Everyone Is an Idiot In the Fallout TV Show, and I Love It

A world filled with hapless heroes.


My favorite thing about Fallout games is how every single one lets more roleplay as an absolute dope, stumbling their way into, somehow, saving the world. While my eyes glaze over at a lot of the monotonous exploration and base building in Fallout 4, the undeniable charm of its weird world and hapless inhabitants keeps me coming back. That’s exactly what makes me so happy about Amazon’s Fallout TV series. Every character consistently makes the dumbest decisions possible and, really, that’s what Fallout is all about.

It’s pretty typical of post-apocalyptic media to sport dark and brooding tones, just look at the other big video game adaption The Last of Us. But Fallout has always been a bit different. The game series has been heavily inspired by retrofuturist works, fully embracing the post-conflict culture of the United States. Aesthetically, this has always given Fallout a very 1950s look, while a sense of dark humor and irony has always been central to the series’ writing, with both the original games developed by Black Isle and the newer games from Bethesda.

Fallout captures the look and aesthetic of the games well, complete with all the old-timey music you could want.


Fallout Tactics has a group of cows playing poker and speaking English, until you get close and they start only saying “Moo” to try and hide it. In Fallout 3, a merchant tells you they sell implants, and you can respond with a straight face, “You sell plants, too?” Fallout 2 even lets you beat an intelligent scorpion in chess by using a strategy you learned from a talking plant. The series has always been deeply unserious in the best of ways, even as it tackles more mature themes like the warmongering of humanity, the dangers of capitalism, and the greater good.

The crux is that you have this weird mishmash of dark ultraviolence and absurdist humor — and it works. The Fallout TV series isn’t perfect (namely, it has some pacing problems), but it manages to perfectly capture that strange brew unique to Fallout.

Like most stories set in the Fallout world, things start out in the Vault, introducing us to a young dweller named Lucy. Life inside the Vault is perfect and idyllic, until it suddenly isn’t, and Lucy is forced to go to the surface in search of a loved one. From here the show follows a trio of protagonists: the naive Lucy, who has no idea how what life on the surface is like; an inexperienced member of the Brotherhood of Steel named Maximus; and a cool courier known only as The Ghoul.
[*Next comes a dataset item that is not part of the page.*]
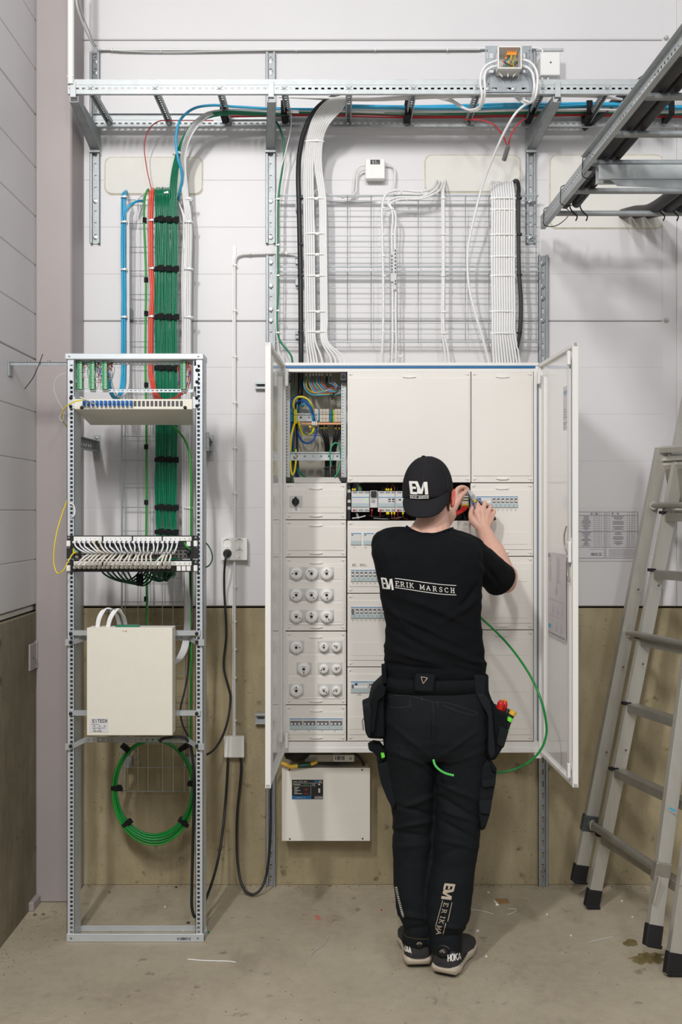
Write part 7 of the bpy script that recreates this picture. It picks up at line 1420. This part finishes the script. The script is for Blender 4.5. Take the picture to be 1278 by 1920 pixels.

I obviously don’t want to spoil too much of the show, but the best way I can describe it is that all three of these characters possess the Idiot Savant perk from Fallout 4. In the game, this perk had a random chance to multiply your experience by three, and the chance of this perk activated goes up depending on how low your Intelligence stat was.

Idiot Savant was a perk in Fallout 4 that essentially rewarded you for making your character as dumb as possible.


At every opportunity, the show’s characters make the most boneheaded choices imaginable, but I quickly found out that I couldn’t get enough of it. Lucy is completely blinded by her faith in humanity, and time and again, that faith gets hilariously shattered. Maximus is desperately trying to act like a “cool guy” who’s part of the Brotherhood, but always ends up embarrassing himself. The Ghoul is obviously the grizzled veteran of the group, but even he consistently underestimates situations because of overconfidence, due to his extreme healing as a Ghoul. Some interesting deeper layers to these characters do start to unravel, especially as they interact with each other, adding some compelling arcs that feel meaningful.

So much of the fun, however, lies in seeing these characters realize the systems they’re part of are shams, absolute idiotic shams trying to control a world that constantly wants to bring itself to ruin. These three characters want to be better, but the core struggle of the show revolves around whether they can really afford to do that. After all, their enemies, like the random bandits they meet or the posh robot with a penchant for extracting organs, are brutal and nonsensical.

Everyone in Fallout makes the worst decisions possible, but in this case, it’s a good thing.


I thought I was pretty much done with Fallout games, the series had its moment for me. But the Fallout TV series captured the “vibe” of the franchise so well, and reminded me of what made it so compelling in the first place. I’ve found myself jumping back into Fallout 4 in the days since I finished the show, and getting further than I ever had before.

The eight-episode series is a bit light on the action, and a bit off-kilter with the pacing, but the sheer irreverence of its world and characters is delightful at every turn. I do wonder how much traction the show might find with audiences that haven’t played the games, but as an “adaption” of the source material, I couldn’t have asked for much more.